De esta tremenda herida habla así el padre Paolino, su Superior y confidente, que la vio muchas veces cuando el angustiado padre Pío le llamaba en su ayuda, a fin de cuidar un poco de aquel cuerpo tan maltrecho; describe así la herida dicho padre:
“A título de cronista debo decir que lo que más me ha sorprendido en la vista de las llagas ha sido la forma de la llaga del costado; está situada propiamente en la parte del corazón y no en la parte del costado opuesto como he oído decir a más de uno. Tiene la forma de una aspa o X; de esto se deduce que las heridas son dos y ello está de acuerdo con el hecho que he oído contar, pero que yo no lo puedo probar por falta de argumentos seguros; esto es, que el padre Pío fue herido con una espada por un ángel, en la parte del corazón, mucho antes de recibir las llagas. Y, finalmente, la otra cosa que me causó fuerte impresión es que esta llaga tiene la apariencia de una fuerte quemadura en el costado; no es superficial, sino profunda[6]”.

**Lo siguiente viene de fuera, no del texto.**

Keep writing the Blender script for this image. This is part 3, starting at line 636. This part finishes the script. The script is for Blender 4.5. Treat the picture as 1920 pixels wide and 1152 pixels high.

Dejamos así constatada la realidad de esta misteriosa herida, producida por ese extraño personaje. Los efectos causados son en todo semejantes a los producidos por el Asalto del Serafín de Santa Teresa.
Esta herida se puede considerar no ya como preludio de la crucifixión, sino como su verdadero principio.



[1]               Epistolario I - Carta n 488, p 1026-1031.
[2]               Epistolario I - Carta n 500, p 1061-1066.
[3]               Epistolario I - Carta n 502, p 1068-1069.
[4]               Epistolario I - Carta n 504, p 1071-1075.
[5]               Epistolario I - Cartas n 514 y 515, p 1102-1106.
[6]               P. Paolino de Casacalenda - Le mie memorie, etc. Ms f 131 y 133, citado en Ripabottoni, A. Op. cit. p 195 y 196.